Understand that I’m asking you, the conductor, to pull the plug on what is NOT working that you’ve been doing for years, instead of doing what you’ve been doing, because it is SUPPOSED TO WORK AND YOU WERE PROMISED WOULD WORK.

This is MAGICAL THINKING. What I mean is that you have combined two things to keep you striving the same way you have been for years. Magical thinking, in this circumstance, says that if you do what I ask you to do as you conduct, combined with endless hours of practice, will magically make you a great conductor.

So, at what point do you realize that the technique you are trying so diligently to make work is the problem, and that you’re not the problem? What do I mean that you’re not the problem? I mean that if you had been mastering a conducting technique that wasn’t conflicted, that the promise of easeful fine conducting would already be yours.

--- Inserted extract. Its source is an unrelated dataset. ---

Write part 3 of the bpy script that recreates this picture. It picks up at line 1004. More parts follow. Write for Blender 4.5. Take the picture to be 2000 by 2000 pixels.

Since most of the thousands upon thousands of practicing endless hours conductors out there are at best mediocre conductors, does that mean that these mediocre conductors lack the talent to be fine conductors, or are they trying to make work in conducting what will never work? I choose the latter.

I used the term conflicted conducting technique two paragraphs ago. Let me define it. CONFLICTED CONDUCTING TECHNIQUE IS A CONDUCTING TECHNIQUE THAT IS A COMBINATION OF WHAT WORKS AND WHAT DOESN’T WORK. WHEN YOU COMBINE WHAT WORKS WITH DOESN’T WORK, THEN YOU WILL NEVER REACH THE GOAL OF EFFORTLESSLY CONDUCTING/COMMUNICATING THE MOST DIFFICULT WORTHWHILE ORCHESTRAL AND/OR CHORAL MUSIC.

The sooner you keep what works in your conducting, release what doesn’t work, and add what else works, the sooner the rock will not roll down the other side of the mountain.